Question: Two persons are holding a rope of negligible weight tightly at its ends so that it is horizontal. A ...

Question

Two persons are holding a rope of negligible weight tightly at its ends so that it is horizontal. A 15 kg weight is attached to the rope at the midpoint which now no longer remains horizontal. The minimum tension required to completely straighten the rope is:
${\text{A}}{\text{. 15kg}} \\\ {\text{B}}{\text{. }}\dfrac{{15}}{2}kg \\\ {\text{C}}{\text{. 5kg}} \\\ {\text{D}}{\text{. infinitely large}} \\\$

Answer 1

Solution

- Hint: The vertical component of tension in the rope is balanced by the weight. In order to regain the original configuration of being parallel to horizontal, the rope needs to make zero angles with the horizontal.

Complete step-by-step solution -
We are given that two persons are holding a rope of negligible weight tightly at either ends such that the rope remains horizontal.
Now, a weight of 10 kg is attached to the rope at its mid-point. Diagrammatically, the situation can be visualized as shown in the diagram.

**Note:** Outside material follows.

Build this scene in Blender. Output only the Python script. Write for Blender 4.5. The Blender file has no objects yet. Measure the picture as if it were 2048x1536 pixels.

Tension in the rope is due to the weight of 10 kg. We can resolve the components of tension T into $T\sin \theta$ and $T\cos \theta$ where $\theta$ is the angle which the rope makes with the horizontal. The vertical component of tension balances the weight. Therefore we can write the following expression:
$2T\sin \theta = mg{\text{ }} \\\ \Rightarrow T = \dfrac{{mg}}{{2\sin \theta }}{\text{ }}...{\text{(i)}} \\\$
When $\theta = 0^\circ$ , the rope is straight. Therefore, in order to bring back the rope to a straight position, i.e. $\theta = 0^\circ$ , the tension required to the task can be calculated using $\theta = 0^\circ$ in equation (i). We get
$T = \dfrac{{mg}}{{2\sin 0}} = \dfrac{{mg}}{0} = \infty$
This implies that an infinite amount of tension is required to straighten the rope with weight attached to it.
Hence, the correct answer is option D.

Note: 1. The factor 2 is coming in equation (i) because of the two components of tension from the either sides.
2. The equation (i) holds true only when the system has attained equilibrium.
3. The amount of tension required to straighten the rope does not depend on the weight suspended at the midpoint of rope.